The complainant in the present case was only five at the time of the alleged offence which was 28 March 1992. She was eight at trial.
The only evidence of the commission of the offence was that of the complainant given in a videotaped interview with the police which the learned trial judge admitted into evidence pursuant to s. 93A(1) of the Evidence Act 1977. Although the complainant was available to and did give evidence in the trial, she did not give evidence of the acts alleged to have constituted the offence.

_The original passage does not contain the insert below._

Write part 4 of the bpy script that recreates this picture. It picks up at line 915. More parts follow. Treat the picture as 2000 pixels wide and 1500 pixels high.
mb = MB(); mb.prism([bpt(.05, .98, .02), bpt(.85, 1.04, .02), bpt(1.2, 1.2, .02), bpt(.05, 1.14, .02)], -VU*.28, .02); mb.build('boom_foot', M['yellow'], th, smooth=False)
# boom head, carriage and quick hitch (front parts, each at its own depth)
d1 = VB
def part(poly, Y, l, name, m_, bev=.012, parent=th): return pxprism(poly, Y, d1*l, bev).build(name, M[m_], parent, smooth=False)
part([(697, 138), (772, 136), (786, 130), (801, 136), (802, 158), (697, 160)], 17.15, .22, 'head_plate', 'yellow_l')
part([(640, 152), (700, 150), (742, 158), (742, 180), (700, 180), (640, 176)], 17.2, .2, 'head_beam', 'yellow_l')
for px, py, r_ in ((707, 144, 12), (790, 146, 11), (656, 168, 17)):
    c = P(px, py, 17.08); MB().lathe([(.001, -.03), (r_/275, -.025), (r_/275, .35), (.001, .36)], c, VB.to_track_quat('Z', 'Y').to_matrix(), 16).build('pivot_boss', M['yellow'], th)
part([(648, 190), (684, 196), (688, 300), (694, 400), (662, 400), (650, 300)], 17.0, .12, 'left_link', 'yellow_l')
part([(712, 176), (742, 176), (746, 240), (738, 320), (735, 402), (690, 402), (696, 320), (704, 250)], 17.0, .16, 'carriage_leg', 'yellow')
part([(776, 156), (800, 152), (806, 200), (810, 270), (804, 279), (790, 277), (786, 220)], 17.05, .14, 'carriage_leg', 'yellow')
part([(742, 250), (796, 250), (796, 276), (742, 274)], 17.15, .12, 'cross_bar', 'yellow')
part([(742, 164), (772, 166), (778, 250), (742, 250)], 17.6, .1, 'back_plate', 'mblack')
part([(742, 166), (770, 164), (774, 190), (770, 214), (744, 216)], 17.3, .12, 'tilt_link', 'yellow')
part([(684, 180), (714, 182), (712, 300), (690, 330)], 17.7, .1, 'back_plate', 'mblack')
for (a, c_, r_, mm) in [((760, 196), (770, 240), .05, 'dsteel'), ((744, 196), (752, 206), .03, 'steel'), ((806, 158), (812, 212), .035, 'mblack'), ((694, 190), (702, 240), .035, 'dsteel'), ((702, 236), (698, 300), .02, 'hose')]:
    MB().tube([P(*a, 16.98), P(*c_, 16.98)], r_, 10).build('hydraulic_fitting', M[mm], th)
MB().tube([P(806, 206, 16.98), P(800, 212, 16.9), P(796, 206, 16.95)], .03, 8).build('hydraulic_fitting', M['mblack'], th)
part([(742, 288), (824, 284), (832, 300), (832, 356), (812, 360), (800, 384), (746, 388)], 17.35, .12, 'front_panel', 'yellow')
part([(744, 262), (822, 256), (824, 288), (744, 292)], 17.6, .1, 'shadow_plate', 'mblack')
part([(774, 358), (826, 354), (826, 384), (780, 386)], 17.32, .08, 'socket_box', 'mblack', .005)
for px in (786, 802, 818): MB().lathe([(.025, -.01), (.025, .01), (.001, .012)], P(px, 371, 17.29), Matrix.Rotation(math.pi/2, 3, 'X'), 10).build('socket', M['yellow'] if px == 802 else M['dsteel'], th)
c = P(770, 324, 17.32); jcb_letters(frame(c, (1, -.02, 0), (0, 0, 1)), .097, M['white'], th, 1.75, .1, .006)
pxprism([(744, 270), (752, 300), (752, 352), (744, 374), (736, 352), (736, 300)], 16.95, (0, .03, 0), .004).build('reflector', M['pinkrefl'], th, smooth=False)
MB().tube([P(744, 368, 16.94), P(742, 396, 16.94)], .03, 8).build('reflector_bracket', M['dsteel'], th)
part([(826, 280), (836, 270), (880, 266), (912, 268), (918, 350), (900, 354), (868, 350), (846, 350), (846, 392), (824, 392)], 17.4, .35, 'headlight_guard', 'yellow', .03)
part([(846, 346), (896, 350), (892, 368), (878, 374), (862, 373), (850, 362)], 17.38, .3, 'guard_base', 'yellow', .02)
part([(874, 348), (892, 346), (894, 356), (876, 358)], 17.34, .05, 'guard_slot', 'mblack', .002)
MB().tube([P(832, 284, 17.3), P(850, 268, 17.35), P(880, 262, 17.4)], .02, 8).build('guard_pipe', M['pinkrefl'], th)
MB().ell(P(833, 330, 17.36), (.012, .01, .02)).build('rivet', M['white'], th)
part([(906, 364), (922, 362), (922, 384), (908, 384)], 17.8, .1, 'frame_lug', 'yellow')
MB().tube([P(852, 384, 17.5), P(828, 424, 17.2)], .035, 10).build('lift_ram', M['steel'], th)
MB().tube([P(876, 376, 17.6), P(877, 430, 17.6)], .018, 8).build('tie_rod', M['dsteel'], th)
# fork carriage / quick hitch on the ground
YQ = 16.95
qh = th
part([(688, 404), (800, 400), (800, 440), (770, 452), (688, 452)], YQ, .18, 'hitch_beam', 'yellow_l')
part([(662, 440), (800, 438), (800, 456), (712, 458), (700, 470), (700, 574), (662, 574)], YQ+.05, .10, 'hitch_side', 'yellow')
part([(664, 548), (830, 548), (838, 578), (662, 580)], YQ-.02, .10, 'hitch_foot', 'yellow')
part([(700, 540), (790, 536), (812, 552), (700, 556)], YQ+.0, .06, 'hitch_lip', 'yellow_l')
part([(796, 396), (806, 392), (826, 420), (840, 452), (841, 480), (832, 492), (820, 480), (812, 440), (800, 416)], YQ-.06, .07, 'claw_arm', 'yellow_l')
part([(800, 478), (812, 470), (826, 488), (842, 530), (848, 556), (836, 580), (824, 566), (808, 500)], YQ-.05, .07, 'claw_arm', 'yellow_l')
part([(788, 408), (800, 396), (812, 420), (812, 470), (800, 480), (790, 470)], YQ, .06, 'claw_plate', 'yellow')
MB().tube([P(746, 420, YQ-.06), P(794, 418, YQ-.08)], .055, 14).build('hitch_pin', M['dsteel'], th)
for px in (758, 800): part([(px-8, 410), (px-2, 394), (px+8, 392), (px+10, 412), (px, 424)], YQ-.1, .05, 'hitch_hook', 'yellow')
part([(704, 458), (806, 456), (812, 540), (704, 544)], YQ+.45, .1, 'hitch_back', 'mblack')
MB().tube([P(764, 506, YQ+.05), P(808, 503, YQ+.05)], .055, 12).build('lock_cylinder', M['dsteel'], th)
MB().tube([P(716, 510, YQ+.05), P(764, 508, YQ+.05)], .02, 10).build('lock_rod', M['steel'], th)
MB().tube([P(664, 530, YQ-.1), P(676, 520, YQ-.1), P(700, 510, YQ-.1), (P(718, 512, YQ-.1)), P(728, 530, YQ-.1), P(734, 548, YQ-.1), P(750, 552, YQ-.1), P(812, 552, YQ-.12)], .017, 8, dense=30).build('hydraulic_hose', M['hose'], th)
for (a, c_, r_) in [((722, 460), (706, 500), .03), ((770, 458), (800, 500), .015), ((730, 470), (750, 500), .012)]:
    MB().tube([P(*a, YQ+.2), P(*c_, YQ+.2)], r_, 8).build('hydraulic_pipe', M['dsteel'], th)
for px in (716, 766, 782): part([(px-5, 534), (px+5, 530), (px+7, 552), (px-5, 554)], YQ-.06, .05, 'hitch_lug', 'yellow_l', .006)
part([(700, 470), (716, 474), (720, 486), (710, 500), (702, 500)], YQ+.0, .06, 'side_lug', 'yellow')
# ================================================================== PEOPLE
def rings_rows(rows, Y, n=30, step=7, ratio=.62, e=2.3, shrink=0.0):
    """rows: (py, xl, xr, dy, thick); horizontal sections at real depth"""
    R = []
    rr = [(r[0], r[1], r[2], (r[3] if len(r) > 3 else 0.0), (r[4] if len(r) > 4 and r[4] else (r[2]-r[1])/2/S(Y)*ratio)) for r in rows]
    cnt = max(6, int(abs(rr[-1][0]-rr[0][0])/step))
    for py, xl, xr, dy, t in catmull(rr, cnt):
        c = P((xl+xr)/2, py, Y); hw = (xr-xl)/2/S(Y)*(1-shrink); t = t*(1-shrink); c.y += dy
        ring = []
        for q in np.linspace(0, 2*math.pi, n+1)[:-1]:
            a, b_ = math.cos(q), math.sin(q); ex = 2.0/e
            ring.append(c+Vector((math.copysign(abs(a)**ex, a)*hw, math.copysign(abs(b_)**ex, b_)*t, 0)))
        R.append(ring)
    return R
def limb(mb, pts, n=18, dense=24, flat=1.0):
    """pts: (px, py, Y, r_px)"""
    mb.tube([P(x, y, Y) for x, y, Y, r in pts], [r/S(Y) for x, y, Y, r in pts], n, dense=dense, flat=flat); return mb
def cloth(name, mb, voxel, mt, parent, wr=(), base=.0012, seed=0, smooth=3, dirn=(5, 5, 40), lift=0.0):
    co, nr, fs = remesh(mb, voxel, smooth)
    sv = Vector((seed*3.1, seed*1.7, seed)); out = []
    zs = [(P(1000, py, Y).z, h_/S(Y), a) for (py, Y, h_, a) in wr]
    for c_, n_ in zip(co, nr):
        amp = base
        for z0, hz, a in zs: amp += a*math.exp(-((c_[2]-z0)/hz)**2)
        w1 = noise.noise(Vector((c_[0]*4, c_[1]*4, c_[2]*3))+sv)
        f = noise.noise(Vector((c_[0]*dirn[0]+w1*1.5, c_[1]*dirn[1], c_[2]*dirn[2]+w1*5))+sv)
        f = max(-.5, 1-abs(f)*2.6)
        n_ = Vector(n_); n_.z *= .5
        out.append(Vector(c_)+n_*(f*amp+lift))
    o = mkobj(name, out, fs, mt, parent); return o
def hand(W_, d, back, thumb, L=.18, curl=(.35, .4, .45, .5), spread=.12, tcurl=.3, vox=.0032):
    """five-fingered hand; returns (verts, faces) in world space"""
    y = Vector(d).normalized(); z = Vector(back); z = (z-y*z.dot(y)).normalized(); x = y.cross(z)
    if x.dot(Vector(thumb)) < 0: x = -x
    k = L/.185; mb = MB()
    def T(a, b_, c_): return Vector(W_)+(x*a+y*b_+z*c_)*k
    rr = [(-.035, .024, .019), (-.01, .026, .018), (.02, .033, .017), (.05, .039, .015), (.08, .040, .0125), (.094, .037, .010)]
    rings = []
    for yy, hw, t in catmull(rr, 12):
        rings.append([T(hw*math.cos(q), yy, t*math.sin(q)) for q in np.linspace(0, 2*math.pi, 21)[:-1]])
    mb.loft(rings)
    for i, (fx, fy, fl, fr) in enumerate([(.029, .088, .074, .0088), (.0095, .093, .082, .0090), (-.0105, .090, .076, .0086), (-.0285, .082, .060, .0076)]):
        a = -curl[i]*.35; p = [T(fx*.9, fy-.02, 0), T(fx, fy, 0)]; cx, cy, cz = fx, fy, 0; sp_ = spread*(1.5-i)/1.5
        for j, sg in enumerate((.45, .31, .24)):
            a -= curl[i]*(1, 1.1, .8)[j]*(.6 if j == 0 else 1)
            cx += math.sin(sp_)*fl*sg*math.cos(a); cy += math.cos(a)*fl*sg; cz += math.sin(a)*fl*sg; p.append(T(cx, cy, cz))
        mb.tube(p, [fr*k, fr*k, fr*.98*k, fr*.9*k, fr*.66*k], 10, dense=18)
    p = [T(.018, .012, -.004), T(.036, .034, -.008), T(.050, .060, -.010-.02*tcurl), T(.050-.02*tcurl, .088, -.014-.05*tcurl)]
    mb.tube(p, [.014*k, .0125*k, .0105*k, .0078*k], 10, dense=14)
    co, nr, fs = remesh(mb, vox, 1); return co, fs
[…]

The appellant appealed, in substance, on two grounds. The first was that the learned trial judge wrongly admitted the videotaped statement into evidence because it was not made soon after the commission of the fact or soon after it became apparent to the person investigating the matter that the child was a potential witness: s. 93A(1)(b). The second was that the verdict was unsafe and unsatisfactory. Because of the conclusion which I have reached on the second of those grounds, it is unnecessary to deal with the question of the admissibility of the statement.
The case against the appellant was as follows.
The day of the alleged offence was a Saturday. On that weekend the complainant and her mother were staying at the home of the appellant and his wife, who was a relation of the complainant's mother. On that afternoon, according to the complainant's mother, the accused volunteered to run the bathwater for the complainant's bath. Having done that, he offered to bathe the complainant which offer was rejected by the complainant's mother. Notwithstanding the rejection of that offer, according to the complainant's mother, the accused commenced to bathe her in the mother's presence. He then left the bathroom. The mother left shortly afterwards to get a towel. When she returned the applicant, she said, was down on his knees beside the bath with his left hand on the complainant's inner thigh. She said he flinched when he saw her return and said, "I'm just washing her legs for her."
The recorded statement of the complainant was given on 30 December 1992, more than nine months after the alleged incident.
This was in consequence of a statement which she made to her mother on 19 December. Almost every day for a period of about two months commencing shortly after the weekend of the alleged incident, the complainant's mother questioned the complainant about whether the appellant had touched her "in the private part". On each occasion the complainant either answered in the negative or told her mother to stop talking about it. Then, on 19 December the complainant's mother and the complainant were at a speedway meeting with some friends. The complainant had been sitting on a man's lap. Her mother took her to the toilet and told her there that she should not sit on men's laps because someone could hurt her. It was then that the complainant told her mother that the appellant had inserted his finger "in her fanny". She gave a similar version in the recorded statement.
However, by the time of trial her evidence was different. There she denied that he put his finger in her fanny. However, she said that he did touch her fanny although she did not see his finger near it or feel his finger near it. He did not hurt her at all. There was no evidence of bruising or marks in the vicinity of the complainant's vagina after the alleged incident.
In my view the verdict was unsafe and unsatisfactory. This is not merely because the only evidence against the appellant was the uncorroborated and untested statement of a then six year old complainant. The most disturbing feature of the case, in my view, is that the statement, which was made for the first time more than nine months after the alleged incident, was made after the complainant's mother had, almost every day for about two months, asked her, in a way which invited an affirmative answer, whether the appellant had touched her on or in the vagina. This casts such serious doubt on the reliability of the statement that I do not think the jury's verdict, based as it must have been solely on that statement, was a safe one. That doubt as to its reliability is strengthened by the inconsistency of the complainant's evidence at trial with that earlier statement.
The appeal must therefore be allowed and the conviction set aside. As the evidence which was unsatisfactory is the whole of the evidence against the appellant, I would not propose to order a new trial.